Faster, though, might be difficult in a rather tense situation when geopolitics are changing.  As the report notes, “The role of ITU has not been without contention with regards to Internet governance. Throughout the years, some member states have pushed the ITU to have a stronger role in governance issues (…) while other countries have pushed for more of Internet governance to move to a multilateral venue. (…) A further group of countries, including the US, have sought to maintain the status quo, so far successfully.” This is all very diplomatically written, but to make it simple: China, Russia, and a few other countries are suspected of trying to exert control over “their” Internet, while the US thinks things are fine as they are. Not surprisingly, as keen observers of the struggle point out, for the net has been under American control since its creation and the US would like it to stay this way—a position that is now questioned by a newly assertive Europe.

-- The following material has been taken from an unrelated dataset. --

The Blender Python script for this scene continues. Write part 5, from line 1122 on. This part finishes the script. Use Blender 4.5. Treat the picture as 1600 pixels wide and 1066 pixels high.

Another “gap” in Digital Geneva is the lack of a strong Big Tech presence.  With the exception of Microsoft, whose Geneva Digital Convention about cybersecurity seems to be losing steam, Internet companies who “play a key role in many aspects of governance” aren’t here. And neither are many of the “civil society organizations specialized on Internet issues.” As the report states itself, this is “a noteworthy gap with respect to digital rights, where a number of organizations based elsewhere play a significant role in promoting digital rights and highlighting lapses.”

Also, the growing importance of other Internet governance hubs, such as the Paris Call and the Christchurch Call, and the EU’s leading role in data and AI might move the center of gravity away from Geneva. Add the fact that 2019 saw “techlash” rise to new peak levels and people demanding urgent measures against Big Tech’s dark side—think fake news, deep fakes, electoral fraud, conspiracy theories, micro-targeting, protest movements, Internet censorship, fiscal shenanigans, and monopolistic behavior—and it becomes clear that governance issues, while essential, might be relegated to the back burner.

The looming threat of a “splinternet,” the decoupling of China’s Internet from the rest of the word, with unfathomable consequences, could render even more remote Digital Geneva’s ability to play a significant role in spite of the Geneva “fundamentals” rightly lauded in the report. Put differently, Geneva’s place as the “right spot” doesn’t seem clear-cut.

Yet. That may change with the further digitalization of traditional policy fields such as e-health and intellectual property rights, or with the emergence of new areas—digital finance, for instance—where International Geneva has positioned itself early.